By the time New York’s Democrats voted in their primary this week, the issue that transfixed the chattering classes earlier in the year had virtually disappeared. As it turns out, both of the disgraced celebrity politicians who sought redemption in this year’s municipal elections were soundly thrashed. The prospect that the political careers of both Anthony Weiner and Eliot Spitzer are over is a source of understandable grief to headline writers and the bottom lines of New York’s tabloids, but the rest of the nation surely breathed a sigh of relief at the demise of the hopes of that unholy duo. That should cause those of us who wondered about what the ability of such figures to survive personal scandals meant for America to not be quite as shy about putting forward a case for public morality in the future.

The idea that public figures should be held to a standard of moral conduct is widely ridiculed by most of the chattering classes these days. It’s not that they approve of aberrant or immoral behavior, they tell us, but when those in the cross hairs of scandalmongers are either useful or popular, especially if they are liberals, then we are told not to confuse private conduct with public duties. The notion that there can be any link between immorality and qualification for high office is generally considered to be either passé or downright perverse. But it is also possible that after Weiner and Spitzer flopped at the polls, what we are seeing is that many voters, even in cosmopolitan New York, expect more from those they entrust with public honors than pop stars. If so, then that is something we should not only welcome but also encourage.

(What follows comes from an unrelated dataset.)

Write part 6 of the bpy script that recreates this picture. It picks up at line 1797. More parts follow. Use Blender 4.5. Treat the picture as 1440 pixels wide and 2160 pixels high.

It must be admitted that each such case of a transgressor seeking redemption is different. The free pass much of the nation gave—and continues to give—President Clinton for his lies about sex and dalliances with a White House intern in the Oval Office led some, like William Bennett, to lament “the death of outrage” and to rightly point out the deleterious impact this would have on society as a whole. Perhaps if Weiner or Spitzer had not both been generally despised as obnoxious political loners even when they were riding high, they, too, might have been quickly forgiven and their detractors ostracized as Puritan hypocrites. Perhaps also the nature of some of these offenses has something to do with it as straight-forward adultery, such as that committed by former South Carolina Governor Mark Sanford, was more easily understood by voters in a society where divorce is commonplace than the bizarre doings of Weiner or Spitzer’s money-laundering that enabled his patronage of prostitutes.

Indeed, in Weiner’s case, it was, as was true of Clinton, the lies that were most damnable. Perhaps the time has not yet arrived when Americans will think nothing of a member of the House of Representatives tweeting photos of their genitals to strange women, but I doubt there will ever be much tolerance for those who do such things and then claim that the journalists (like the late Andrew Breitbart) who reported it were perpetrating a hoax. Nor will the public ever accept a politician who claims he’s reformed and then is revealed to have continued his mad behavior long after he said he went straight, as Weiner did.

But in a country whose worst problems are caused in no small measure by social pathologies such as illegitimacy and the breakdown of the family, can we really afford to be blasé about those who aspire to lead the nation whose personal immorality becomes a matter of public record?

To praise public morality doesn’t mean that we should be putting politicians who can’t behave in the stocks. We all make mistakes and those who are not reticent about casting the first stone should remember what happened to the political careers of adulterous House Republicans who impeached Clinton on charges relating to sexual impropriety. Neither party has a monopoly on morality or truth.

But it does mean that we should not treat these matters as lightly as many in the media would have us do when their favorites are not the targets of the tabloids. Outrage about wrongdoing doesn’t mean we must chain those who sin to a rock. A nation with high moral standards need not be a nation of saints, but it is one that knows the difference between right and wrong. Heaven help us if we ever become a country where not knowing that difference is no longer a political problem. The idea that there is no connection between loose morals and public integrity is a theory that admirers of John F. Kennedy, Franklin Roosevelt, and others adhere to. But that is a case that is hard to make for most ordinary politicians whose honesty is usually a fungible commodity.

Earlier this year, Mark Sanford ran for and won a congressional seat by apologizing endlessly for his misdeeds. That played well in a religious state where belief in redemption is widespread. Weiner and Spitzer’s apologies were perfunctory and quickly abandoned and they found out that in sophisticated New York, not so many people love a former sinner as in the south. Let’s hope their defeats will serve as an example that will help remind our leaders that their belief that they have impunity to misbehave says more about their egos than it does public opinion.